■ **STATED TASK**: Will you quote precisely the lines that run from the top of the material below to the line containing "10 else 1.5)", both ends included?

■ **ENTRIES**:
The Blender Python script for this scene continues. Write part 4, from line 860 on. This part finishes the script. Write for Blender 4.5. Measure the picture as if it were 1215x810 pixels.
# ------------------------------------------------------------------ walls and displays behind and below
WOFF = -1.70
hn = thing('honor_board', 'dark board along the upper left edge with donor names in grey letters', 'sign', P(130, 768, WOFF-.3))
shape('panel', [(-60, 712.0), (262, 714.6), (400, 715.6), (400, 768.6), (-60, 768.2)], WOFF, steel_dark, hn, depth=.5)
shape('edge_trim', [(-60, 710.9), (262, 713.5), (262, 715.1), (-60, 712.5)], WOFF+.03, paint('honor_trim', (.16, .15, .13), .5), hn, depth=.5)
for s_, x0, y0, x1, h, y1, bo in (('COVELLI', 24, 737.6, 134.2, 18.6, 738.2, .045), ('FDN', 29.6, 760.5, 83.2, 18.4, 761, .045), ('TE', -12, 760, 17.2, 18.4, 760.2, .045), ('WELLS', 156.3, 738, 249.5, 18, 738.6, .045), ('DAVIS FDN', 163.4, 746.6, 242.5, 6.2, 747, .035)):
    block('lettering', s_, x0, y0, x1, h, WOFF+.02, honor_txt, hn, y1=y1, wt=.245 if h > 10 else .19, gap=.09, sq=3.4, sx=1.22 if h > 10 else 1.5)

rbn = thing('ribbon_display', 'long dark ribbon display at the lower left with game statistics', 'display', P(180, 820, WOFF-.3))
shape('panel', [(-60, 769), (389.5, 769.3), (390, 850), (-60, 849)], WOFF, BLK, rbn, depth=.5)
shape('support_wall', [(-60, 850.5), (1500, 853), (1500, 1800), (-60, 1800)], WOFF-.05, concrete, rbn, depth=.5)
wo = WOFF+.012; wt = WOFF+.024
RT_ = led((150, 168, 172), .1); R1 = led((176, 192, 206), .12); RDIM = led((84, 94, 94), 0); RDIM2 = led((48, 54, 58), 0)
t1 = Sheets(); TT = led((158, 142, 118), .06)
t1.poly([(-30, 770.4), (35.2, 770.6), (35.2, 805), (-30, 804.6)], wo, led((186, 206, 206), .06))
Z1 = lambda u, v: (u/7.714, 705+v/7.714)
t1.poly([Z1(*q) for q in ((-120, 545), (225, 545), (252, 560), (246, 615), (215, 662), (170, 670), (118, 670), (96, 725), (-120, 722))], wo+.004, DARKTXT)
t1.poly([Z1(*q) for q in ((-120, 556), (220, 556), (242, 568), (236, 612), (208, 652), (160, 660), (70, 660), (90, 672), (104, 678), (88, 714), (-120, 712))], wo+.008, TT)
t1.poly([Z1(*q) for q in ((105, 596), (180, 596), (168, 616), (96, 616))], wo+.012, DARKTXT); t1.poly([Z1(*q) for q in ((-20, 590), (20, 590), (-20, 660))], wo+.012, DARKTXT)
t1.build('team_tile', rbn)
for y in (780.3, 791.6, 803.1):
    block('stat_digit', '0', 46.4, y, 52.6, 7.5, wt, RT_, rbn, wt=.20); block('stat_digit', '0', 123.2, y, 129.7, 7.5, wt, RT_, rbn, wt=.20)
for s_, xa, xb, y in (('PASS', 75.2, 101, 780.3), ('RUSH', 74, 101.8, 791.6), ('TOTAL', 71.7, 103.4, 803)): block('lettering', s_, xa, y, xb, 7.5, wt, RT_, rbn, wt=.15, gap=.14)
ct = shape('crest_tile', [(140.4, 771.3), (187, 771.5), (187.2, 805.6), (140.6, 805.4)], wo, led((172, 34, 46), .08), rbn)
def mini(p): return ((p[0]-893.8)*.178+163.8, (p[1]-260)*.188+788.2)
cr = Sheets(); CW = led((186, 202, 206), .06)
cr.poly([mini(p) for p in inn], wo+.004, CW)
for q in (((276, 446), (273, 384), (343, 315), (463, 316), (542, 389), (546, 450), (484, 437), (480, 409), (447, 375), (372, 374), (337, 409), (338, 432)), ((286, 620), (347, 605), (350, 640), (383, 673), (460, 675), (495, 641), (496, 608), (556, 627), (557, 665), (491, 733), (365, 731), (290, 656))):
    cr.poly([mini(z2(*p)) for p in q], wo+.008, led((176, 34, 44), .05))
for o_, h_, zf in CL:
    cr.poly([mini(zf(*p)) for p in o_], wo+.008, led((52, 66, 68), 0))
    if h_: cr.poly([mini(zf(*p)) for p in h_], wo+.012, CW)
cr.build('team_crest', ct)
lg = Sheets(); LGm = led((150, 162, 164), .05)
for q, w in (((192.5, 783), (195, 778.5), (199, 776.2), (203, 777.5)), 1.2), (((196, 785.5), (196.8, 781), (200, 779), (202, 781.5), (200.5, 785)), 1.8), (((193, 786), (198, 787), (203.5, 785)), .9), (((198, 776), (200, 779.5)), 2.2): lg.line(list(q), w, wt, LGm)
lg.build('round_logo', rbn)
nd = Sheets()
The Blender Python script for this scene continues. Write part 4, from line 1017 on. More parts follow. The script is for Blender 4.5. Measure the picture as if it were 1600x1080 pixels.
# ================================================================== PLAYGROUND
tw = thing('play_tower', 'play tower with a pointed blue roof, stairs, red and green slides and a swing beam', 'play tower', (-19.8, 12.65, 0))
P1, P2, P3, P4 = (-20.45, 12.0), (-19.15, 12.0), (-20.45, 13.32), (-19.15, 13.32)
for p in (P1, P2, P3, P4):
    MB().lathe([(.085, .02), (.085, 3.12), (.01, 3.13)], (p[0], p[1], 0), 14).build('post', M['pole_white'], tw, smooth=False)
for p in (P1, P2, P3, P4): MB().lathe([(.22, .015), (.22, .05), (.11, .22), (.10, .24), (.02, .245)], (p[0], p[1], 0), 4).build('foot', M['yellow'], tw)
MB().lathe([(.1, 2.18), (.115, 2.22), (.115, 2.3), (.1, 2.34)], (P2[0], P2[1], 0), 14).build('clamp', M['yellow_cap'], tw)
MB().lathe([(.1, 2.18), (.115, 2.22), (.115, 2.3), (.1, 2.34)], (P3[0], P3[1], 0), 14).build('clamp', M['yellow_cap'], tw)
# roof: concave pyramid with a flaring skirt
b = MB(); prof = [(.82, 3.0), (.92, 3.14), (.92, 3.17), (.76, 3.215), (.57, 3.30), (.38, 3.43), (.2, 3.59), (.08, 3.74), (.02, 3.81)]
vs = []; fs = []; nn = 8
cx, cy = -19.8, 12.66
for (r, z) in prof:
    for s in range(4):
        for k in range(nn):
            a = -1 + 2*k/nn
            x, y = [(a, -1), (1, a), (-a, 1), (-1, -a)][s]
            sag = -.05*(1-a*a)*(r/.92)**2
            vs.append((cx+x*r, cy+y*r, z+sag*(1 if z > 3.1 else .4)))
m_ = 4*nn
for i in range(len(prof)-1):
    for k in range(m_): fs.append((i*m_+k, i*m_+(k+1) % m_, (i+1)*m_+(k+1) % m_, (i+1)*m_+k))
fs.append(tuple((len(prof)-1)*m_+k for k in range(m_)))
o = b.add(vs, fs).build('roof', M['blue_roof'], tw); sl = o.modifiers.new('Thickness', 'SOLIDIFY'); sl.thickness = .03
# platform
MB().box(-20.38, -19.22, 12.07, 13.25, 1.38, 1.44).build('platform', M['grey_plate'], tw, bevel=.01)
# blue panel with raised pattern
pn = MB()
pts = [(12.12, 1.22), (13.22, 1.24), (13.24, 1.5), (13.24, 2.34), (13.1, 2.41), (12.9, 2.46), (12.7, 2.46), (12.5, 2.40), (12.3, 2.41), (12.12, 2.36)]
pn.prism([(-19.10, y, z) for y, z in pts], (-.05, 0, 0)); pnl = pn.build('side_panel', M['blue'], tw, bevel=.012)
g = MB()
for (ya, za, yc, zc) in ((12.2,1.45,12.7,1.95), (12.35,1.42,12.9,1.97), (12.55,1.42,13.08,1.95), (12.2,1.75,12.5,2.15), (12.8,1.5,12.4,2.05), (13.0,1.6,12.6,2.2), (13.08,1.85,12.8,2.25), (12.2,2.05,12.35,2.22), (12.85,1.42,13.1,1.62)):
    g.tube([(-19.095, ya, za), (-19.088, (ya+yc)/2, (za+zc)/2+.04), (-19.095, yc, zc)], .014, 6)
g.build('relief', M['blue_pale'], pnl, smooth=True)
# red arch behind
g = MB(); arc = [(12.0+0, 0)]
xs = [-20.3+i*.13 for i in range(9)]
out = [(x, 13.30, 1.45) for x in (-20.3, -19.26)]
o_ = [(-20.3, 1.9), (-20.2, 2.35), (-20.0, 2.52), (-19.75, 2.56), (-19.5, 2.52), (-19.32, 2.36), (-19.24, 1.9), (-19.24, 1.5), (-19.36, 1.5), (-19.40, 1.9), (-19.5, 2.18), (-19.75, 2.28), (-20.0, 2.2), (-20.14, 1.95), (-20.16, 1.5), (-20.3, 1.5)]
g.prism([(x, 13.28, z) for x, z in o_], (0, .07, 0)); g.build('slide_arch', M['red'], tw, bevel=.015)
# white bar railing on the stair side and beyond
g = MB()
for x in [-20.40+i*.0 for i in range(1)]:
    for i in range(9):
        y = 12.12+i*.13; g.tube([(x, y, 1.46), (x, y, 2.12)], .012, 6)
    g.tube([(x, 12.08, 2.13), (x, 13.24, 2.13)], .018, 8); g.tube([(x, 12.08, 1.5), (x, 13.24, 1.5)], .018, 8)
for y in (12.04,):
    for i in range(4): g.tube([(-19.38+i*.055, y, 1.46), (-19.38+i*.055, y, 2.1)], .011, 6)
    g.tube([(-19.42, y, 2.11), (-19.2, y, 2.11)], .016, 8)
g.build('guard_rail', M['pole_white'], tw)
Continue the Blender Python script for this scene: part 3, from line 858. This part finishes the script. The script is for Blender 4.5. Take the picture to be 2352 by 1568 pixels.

■ **TASK RESULT**:
The Blender Python script for this scene continues. Write part 4, from line 860 on. This part finishes the script. Write for Blender 4.5. Measure the picture as if it were 1215x810 pixels.
# ------------------------------------------------------------------ walls and displays behind and below
WOFF = -1.70
hn = thing('honor_board', 'dark board along the upper left edge with donor names in grey letters', 'sign', P(130, 768, WOFF-.3))
shape('panel', [(-60, 712.0), (262, 714.6), (400, 715.6), (400, 768.6), (-60, 768.2)], WOFF, steel_dark, hn, depth=.5)
shape('edge_trim', [(-60, 710.9), (262, 713.5), (262, 715.1), (-60, 712.5)], WOFF+.03, paint('honor_trim', (.16, .15, .13), .5), hn, depth=.5)
for s_, x0, y0, x1, h, y1, bo in (('COVELLI', 24, 737.6, 134.2, 18.6, 738.2, .045), ('FDN', 29.6, 760.5, 83.2, 18.4, 761, .045), ('TE', -12, 760, 17.2, 18.4, 760.2, .045), ('WELLS', 156.3, 738, 249.5, 18, 738.6, .045), ('DAVIS FDN', 163.4, 746.6, 242.5, 6.2, 747, .035)):
    block('lettering', s_, x0, y0, x1, h, WOFF+.02, honor_txt, hn, y1=y1, wt=.245 if h > 10 else .19, gap=.09, sq=3.4, sx=1.22 if h > 10 else 1.5)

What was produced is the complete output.